═════ AVAILABLE DATA ═════

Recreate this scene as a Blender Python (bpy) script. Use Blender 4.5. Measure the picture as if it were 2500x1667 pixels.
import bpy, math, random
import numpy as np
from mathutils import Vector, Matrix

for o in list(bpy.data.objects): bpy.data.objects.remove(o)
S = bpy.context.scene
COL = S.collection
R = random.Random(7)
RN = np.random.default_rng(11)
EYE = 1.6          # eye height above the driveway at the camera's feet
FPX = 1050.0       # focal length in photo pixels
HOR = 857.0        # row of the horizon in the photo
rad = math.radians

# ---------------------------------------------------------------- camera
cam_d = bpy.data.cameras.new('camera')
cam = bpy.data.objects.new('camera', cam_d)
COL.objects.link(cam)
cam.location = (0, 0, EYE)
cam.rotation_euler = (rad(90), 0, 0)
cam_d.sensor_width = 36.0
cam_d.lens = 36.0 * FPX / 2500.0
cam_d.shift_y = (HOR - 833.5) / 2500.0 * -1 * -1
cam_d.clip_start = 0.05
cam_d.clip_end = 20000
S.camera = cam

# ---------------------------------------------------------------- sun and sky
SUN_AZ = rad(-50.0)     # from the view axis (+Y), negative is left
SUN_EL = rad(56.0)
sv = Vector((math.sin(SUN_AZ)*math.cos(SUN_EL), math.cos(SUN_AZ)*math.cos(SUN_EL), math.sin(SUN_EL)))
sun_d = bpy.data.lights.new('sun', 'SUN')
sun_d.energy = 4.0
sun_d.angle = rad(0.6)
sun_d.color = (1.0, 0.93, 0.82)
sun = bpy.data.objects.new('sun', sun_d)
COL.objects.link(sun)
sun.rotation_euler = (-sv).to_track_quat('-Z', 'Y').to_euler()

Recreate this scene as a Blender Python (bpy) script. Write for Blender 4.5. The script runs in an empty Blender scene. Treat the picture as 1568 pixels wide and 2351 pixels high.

═════

WHAT YOU HAVE TO DO: From the first line of the data through the line with "from mathutils import Vector, Matrix", quote each line exactly and add nothing else.

PROBLEM SOLUTION:
Recreate this scene as a Blender Python (bpy) script. Use Blender 4.5. Measure the picture as if it were 2500x1667 pixels.
import bpy, math, random
import numpy as np
from mathutils import Vector, Matrix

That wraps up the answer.